[Work to complete]
Scan the following material for the string "picture" and copy each line in which it appears.

========================================================================

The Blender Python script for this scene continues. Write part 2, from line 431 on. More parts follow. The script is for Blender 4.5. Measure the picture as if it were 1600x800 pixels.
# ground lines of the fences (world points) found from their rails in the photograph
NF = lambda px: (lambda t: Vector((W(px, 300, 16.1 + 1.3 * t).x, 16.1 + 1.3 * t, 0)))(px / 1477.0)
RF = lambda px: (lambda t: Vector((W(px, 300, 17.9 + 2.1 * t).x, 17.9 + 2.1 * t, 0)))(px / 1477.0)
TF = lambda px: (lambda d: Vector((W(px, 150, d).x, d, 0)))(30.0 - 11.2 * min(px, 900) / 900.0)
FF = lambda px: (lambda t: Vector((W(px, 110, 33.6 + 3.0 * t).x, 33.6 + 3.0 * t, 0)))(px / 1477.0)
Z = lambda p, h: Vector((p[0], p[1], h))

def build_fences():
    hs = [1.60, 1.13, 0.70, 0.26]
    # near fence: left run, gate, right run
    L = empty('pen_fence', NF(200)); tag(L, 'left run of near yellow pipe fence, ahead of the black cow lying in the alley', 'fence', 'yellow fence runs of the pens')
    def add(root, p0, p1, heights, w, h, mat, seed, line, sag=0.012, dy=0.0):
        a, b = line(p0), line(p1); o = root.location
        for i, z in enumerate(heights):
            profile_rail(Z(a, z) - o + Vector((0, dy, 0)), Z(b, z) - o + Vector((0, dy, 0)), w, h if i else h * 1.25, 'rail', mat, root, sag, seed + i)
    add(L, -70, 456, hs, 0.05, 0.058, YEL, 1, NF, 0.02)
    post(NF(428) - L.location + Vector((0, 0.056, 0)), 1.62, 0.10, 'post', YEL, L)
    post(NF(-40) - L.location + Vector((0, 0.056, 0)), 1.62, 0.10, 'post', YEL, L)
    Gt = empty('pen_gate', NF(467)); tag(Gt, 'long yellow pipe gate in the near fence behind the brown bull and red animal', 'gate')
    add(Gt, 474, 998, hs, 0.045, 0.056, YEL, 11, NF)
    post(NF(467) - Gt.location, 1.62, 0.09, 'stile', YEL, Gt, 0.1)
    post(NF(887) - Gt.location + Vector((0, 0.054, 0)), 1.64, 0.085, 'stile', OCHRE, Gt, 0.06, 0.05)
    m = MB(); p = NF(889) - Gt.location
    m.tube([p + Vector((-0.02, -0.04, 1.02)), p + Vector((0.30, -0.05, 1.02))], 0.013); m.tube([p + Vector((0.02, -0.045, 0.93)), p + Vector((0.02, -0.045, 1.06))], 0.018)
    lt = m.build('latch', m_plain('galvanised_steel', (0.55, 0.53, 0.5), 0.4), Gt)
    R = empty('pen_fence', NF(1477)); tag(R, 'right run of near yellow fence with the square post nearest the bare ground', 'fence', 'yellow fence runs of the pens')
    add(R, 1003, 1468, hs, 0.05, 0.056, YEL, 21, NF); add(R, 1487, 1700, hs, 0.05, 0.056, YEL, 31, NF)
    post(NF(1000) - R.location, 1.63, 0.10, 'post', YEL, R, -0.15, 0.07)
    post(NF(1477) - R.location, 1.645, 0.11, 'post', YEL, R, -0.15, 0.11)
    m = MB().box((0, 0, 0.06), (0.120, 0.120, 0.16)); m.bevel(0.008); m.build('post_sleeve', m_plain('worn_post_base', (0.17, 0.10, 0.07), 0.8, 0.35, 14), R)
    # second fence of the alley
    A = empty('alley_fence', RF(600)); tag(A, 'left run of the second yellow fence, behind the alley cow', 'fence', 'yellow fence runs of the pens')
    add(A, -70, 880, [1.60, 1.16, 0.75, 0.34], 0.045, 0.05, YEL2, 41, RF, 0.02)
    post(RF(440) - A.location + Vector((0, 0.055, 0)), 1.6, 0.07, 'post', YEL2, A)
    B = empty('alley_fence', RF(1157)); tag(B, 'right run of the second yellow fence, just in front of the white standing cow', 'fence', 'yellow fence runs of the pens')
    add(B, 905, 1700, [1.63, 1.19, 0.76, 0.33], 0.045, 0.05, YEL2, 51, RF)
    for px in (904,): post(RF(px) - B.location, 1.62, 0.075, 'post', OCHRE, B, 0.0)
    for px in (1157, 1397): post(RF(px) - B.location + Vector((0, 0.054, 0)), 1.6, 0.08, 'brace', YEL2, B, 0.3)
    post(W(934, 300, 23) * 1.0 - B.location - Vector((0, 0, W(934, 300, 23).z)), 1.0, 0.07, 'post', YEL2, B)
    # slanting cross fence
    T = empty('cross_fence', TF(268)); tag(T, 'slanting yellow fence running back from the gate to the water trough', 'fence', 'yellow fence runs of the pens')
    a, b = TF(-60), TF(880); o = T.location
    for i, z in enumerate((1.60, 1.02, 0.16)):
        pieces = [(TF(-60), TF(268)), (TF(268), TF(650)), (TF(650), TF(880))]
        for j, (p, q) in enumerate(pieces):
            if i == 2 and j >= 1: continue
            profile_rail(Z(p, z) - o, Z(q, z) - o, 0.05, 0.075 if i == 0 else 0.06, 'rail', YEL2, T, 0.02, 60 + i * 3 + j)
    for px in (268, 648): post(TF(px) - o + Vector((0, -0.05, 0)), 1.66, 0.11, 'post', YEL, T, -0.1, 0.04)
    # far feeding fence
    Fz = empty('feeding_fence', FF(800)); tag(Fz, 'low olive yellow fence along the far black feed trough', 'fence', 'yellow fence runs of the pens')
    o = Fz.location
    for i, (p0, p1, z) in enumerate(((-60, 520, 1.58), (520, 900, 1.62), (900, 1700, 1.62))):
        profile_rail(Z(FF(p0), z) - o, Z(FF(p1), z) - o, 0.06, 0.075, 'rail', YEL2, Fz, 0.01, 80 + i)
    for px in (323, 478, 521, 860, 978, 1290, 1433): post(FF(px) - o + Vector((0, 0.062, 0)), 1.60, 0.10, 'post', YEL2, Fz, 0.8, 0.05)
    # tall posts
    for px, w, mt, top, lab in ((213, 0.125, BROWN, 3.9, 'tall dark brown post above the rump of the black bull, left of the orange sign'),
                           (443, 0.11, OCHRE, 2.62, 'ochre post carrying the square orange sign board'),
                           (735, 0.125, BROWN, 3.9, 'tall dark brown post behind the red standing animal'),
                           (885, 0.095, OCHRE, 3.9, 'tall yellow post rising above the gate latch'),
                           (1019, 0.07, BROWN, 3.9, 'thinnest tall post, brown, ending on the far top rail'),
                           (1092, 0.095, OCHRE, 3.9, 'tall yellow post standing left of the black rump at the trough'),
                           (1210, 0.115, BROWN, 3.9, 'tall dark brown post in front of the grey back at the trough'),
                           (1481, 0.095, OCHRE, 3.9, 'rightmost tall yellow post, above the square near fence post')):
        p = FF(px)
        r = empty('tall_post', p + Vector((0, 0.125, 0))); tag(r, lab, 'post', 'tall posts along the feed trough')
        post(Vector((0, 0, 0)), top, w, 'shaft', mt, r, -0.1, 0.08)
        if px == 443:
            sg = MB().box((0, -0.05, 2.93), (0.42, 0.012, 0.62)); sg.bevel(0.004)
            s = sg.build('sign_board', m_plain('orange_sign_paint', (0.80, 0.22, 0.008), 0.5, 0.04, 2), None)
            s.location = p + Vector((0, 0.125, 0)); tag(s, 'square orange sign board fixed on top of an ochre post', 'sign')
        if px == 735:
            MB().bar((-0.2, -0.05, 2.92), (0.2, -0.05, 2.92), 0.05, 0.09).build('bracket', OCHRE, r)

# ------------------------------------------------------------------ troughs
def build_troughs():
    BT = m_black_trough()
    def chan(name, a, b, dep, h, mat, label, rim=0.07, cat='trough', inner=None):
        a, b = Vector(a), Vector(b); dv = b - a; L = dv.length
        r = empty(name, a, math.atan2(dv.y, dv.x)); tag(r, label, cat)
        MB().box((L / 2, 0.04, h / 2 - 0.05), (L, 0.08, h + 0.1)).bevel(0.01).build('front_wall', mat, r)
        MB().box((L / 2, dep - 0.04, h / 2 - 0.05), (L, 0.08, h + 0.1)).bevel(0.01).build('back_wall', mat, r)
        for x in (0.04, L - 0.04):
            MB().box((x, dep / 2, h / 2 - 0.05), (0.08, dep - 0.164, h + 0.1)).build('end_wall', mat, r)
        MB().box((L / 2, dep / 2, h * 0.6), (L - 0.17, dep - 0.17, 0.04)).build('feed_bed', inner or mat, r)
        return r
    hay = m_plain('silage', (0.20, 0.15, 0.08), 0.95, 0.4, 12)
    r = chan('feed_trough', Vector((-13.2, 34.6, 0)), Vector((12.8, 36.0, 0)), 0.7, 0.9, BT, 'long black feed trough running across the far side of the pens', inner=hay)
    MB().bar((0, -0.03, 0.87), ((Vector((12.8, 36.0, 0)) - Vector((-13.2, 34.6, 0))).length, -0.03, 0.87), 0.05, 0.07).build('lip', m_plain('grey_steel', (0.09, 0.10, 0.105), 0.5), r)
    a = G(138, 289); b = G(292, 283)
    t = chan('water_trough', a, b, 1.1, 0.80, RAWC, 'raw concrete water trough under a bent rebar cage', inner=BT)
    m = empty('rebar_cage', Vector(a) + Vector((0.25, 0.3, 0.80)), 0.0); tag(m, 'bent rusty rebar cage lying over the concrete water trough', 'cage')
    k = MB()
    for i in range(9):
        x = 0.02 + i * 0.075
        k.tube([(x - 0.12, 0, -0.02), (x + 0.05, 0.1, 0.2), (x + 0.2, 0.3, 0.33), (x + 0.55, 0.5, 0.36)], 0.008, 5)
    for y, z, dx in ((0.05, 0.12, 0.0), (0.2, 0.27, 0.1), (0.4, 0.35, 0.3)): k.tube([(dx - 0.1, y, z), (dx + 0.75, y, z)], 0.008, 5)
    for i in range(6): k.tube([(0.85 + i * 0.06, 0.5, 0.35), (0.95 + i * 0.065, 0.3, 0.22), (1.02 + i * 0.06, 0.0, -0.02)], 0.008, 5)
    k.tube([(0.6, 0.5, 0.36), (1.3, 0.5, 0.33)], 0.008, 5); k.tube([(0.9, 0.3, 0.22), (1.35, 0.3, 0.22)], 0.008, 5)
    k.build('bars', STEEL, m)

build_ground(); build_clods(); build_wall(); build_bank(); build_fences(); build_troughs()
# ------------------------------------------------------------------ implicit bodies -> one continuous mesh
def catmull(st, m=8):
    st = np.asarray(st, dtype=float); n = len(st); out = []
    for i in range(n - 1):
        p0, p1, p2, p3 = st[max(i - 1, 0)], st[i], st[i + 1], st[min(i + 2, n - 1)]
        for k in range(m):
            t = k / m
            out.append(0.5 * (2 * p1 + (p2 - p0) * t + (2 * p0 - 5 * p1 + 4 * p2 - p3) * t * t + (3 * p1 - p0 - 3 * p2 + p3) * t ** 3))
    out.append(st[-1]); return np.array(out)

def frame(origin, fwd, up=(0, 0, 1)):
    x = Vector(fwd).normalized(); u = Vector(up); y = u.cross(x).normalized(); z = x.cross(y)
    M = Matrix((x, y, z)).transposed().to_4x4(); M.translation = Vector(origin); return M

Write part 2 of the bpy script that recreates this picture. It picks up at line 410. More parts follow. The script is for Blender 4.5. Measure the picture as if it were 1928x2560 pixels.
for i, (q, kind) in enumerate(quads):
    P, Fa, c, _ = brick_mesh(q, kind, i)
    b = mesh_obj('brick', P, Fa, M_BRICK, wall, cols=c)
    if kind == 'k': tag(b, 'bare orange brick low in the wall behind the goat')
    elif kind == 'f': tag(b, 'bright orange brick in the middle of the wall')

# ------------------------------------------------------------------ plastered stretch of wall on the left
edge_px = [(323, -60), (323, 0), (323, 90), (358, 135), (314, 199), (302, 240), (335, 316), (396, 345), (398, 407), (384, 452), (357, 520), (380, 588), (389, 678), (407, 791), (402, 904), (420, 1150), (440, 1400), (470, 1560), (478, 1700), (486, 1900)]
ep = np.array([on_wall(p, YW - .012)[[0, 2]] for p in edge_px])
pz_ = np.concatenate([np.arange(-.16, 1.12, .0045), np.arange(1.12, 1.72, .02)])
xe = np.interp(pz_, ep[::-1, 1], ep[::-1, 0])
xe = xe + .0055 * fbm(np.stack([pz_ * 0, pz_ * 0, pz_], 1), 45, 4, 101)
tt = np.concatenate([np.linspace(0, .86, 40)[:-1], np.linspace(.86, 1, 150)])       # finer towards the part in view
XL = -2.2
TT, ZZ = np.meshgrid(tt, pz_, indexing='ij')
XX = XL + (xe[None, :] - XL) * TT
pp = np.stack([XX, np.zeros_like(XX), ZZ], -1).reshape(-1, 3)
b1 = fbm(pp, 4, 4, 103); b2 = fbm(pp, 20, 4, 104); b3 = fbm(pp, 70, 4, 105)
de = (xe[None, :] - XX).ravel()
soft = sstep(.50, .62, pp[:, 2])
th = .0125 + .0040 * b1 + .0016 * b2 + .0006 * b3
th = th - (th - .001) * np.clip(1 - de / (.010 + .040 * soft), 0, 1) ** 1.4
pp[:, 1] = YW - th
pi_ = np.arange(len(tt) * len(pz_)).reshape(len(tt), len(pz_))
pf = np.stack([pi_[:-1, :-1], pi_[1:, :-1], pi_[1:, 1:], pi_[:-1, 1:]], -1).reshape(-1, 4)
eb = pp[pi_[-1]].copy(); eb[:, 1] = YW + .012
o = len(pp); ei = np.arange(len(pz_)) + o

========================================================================

[Exercise response]
The Blender Python script for this scene continues. Write part 2, from line 431 on. More parts follow. The script is for Blender 4.5. Measure the picture as if it were 1600x800 pixels.
Write part 2 of the bpy script that recreates this picture. It picks up at line 410. More parts follow. The script is for Blender 4.5. Measure the picture as if it were 1928x2560 pixels.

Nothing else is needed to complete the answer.